Well-meaning policy makers, as well as business leaders more concerned with competing in the global market, stress what the bureaucrats reduce to alphabet soup, called STEM -- Science, Technology, Engineering and Mathematics. No one doubts the importance of such skills, but man cannot live on bread alone, even if he designs and builds a better oven. "In the long run, America's true competitive edge," write Chester E. Finn and Diane Ravitch, both former assistant U.S. secretaries of education, "is not its technical prowess but its creativity, its imagination, its inventiveness, its people's capacity to devise new solutions, to innovate, to invest new organizational as well as technological forms, and to eke productivity gains out of what others see as static situations."

Reading skill alone doesn't necessarily contribute to deeper understanding. "Why is it that the more we emphasize reading in the early grades the less well our children read by the time they reach grade eight?" asks Core Knowledge Foundation founder E.D. Hirsch, who hits hard at the "knowledge deficit." Writing suffers, too.

The continuing popularity of Jane Austen's novels -- Hollywood can't get enough of them -- seems to be an anomaly.
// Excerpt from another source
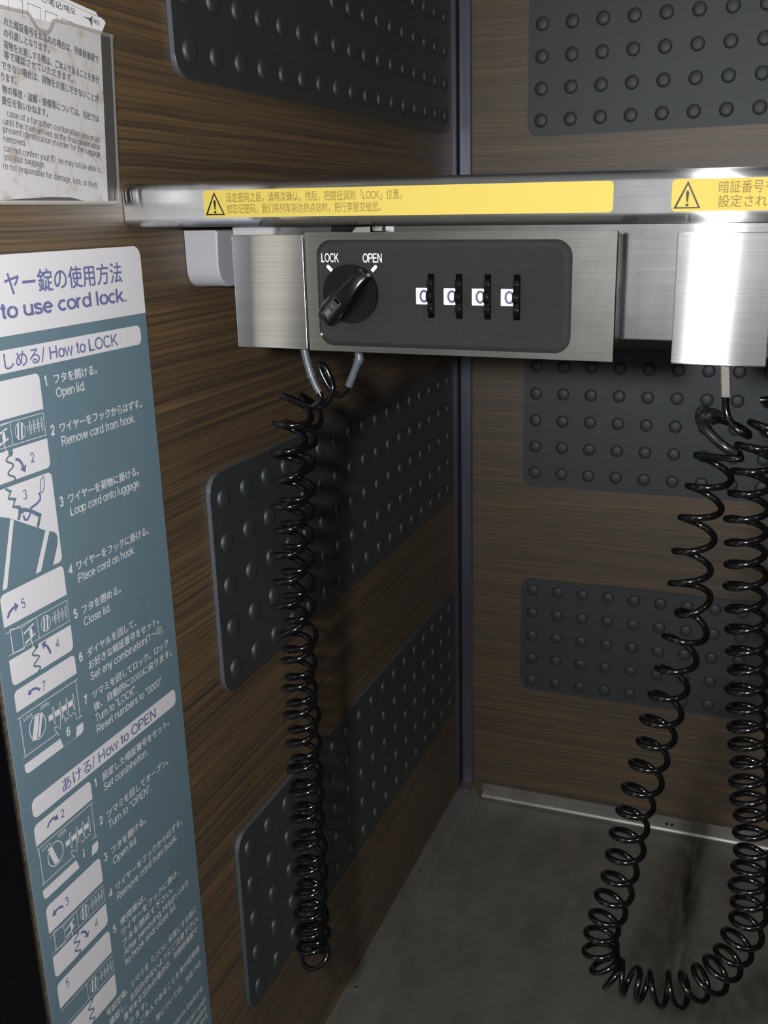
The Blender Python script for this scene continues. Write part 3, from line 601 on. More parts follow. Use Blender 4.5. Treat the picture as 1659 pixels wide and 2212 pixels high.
LB=[ (0,0.0951,0.5594),(1,0.0874,0.5476),(2,0.0849,0.5351),(3,0.0847,0.5226),(4,0.0834,0.5102),(5,0.0832,0.4981),(6,0.0824,0.4857),(7,0.0816,0.4725),(8,0.0810,0.4596),(9,0.0815,0.4454),(10,0.0805,0.4293),(11,0.0798,0.4135),(12,0.0800,0.3985),(13,0.0801,0.3828),(14,0.0805,0.3657),(15,0.0801,0.3493),(16,0.0804,0.3354),(17,0.0803,0.3184),(18,0.0801,0.3009),(19,0.0798,0.2855),(20,0.0795,0.2708),(21,0.0791,0.2570) ]
S1=[ (0.0969,-0.5560,0.5877),(0.0984,-0.5560,0.5814),(0.1004,-0.5560,0.5745),(0.1021,-0.5560,0.5703),(0.1041,-0.5560,0.5669) ]
S2=[ (0.1196,-0.5450,0.5864),(0.1201,-0.5450,0.5817),(0.1176,-0.5450,0.5760),(0.1142,-0.5450,0.5685) ]
LPA=[ (0.1041,-0.5560,0.5669),(0.1049,-0.5560,0.5639),(0.1024,-0.5560,0.5614),(0.0978,-0.5560,0.5603),(0.0918,-0.5560,0.5609),(0.0875,-0.5560,0.5627) ]
LPB=[ (0.1142,-0.5450,0.5685),(0.1122,-0.5450,0.5658),(0.1093,-0.5450,0.5641),(0.1050,-0.5450,0.5664),(0.1010,-0.5450,0.5729),(0.0995,-0.5450,0.5777),(0.1020,-0.5450,0.5777),(0.1046,-0.5450,0.5730),(0.1060,-0.5450,0.5669),(0.1041,-0.5450,0.5610),(0.0998,-0.5450,0.5586),(0.0943,-0.5450,0.5606) ]
CR=[ (0.2818,-0.5500,0.5825),(0.2829,-0.5500,0.5711) ]
R2=[ (0.3002,-0.5500,0.5836),(0.2999,-0.5500,0.5784) ]
def helix(ctr, prefix, suffix, r, per=26):
    """ctr: (turn number, point) of the coil's axis; the wire passes the axis' outer side at whole turns"""
    ks = [c[0] for c in ctr]; ps = [Vector(c[1]) for c in ctr]
    def at(k):
        i = max(0, min(len(ks) - 2, next((j for j in range(len(ks) - 1) if ks[j + 1] >= k), len(ks) - 2)))
        t = (k - ks[i]) / (ks[i + 1] - ks[i]); p1, p2 = ps[i], ps[i + 1]
        m1 = (ps[i + 1] - ps[max(i - 1, 0)]) / (ks[i + 1] - ks[max(i - 1, 0)]) * (ks[i + 1] - ks[i])
        m2 = (ps[min(i + 2, len(ps) - 1)] - ps[i]) / (ks[min(i + 2, len(ps) - 1)] - ks[i]) * (ks[i + 1] - ks[i])
        return (2 * t ** 3 - 3 * t * t + 1) * p1 + (t ** 3 - 2 * t * t + t) * m1 + (-2 * t ** 3 + 3 * t * t) * p2 + (t ** 3 - t * t) * m2
    n = int((ks[-1] - ks[0]) * per); C_ = [at(ks[0] + (ks[-1] - ks[0]) * i / n) for i in range(n + 1)]
    # a smoothed axis gives steady frames
    A = C_[:]
    for _ in range(60): A = [A[0]] + [(A[i - 1] + 2 * A[i] + A[i + 1]) / 4 for i in range(1, n)] + [A[-1]]
    N_ = Vector((-1, 0, 0)); out = []
    for i in range(n + 1):
        T = (A[min(i + 3, n)] - A[max(i - 3, 0)]).normalized()
        N_ = (N_ - T * N_.dot(T)).normalized(); B_ = N_.cross(T) * -1
        B_ = T.cross(N_)
        k = ks[0] + (ks[-1] - ks[0]) * i / n; f = 2 * PI * k
        rr = r * (1 + 0.05 * math.sin(k * 2.3) + 0.03 * math.sin(k * 5.1))
        out.append(C_[i] + rr * (N_ * math.cos(f) + B_ * math.sin(f)))
    pts = (catmull(list(prefix) + [out[0]], 6)[:-1] if prefix else []) + out
    if suffix: pts += catmull([out[-1]] + list(suffix), 6)[1:]
    return pts
WR = 0.00152
P3 = lambda lst, y=None: [Vector((p[0], y if y is not None else p[1], p[-1])) for p in lst]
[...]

They're popular because audiences love the eloquent language and appreciate the author's critical eye, the irony and wit that make her sentences sparkle. These works are enriched by a moral core that emerges in the content of relationships, where action is determined by character. We can hope the movies Hollywood makes will take audiences back to the written word, to delve deeper into its riches.

There's a craving among both young and old today to understand a world enriched by fine writing and the arts, an expanded appreciation for what English poet Matthew Arnold described as "knowing the best which has been thought and uttered in the world." When my father, who never got past the eighth grade, took me to Florence years ago, he sat for an hour before Michelangelo's David, overwhelmed by its power, and lamented that he had not discovered it when he was younger. It's never too late to develop an appreciation, but a head start pays great dividends.

President Bush once described education as "the great civil rights issue of our time." He's right about that. The bias against the study of the liberal arts is another prejudice we can do without.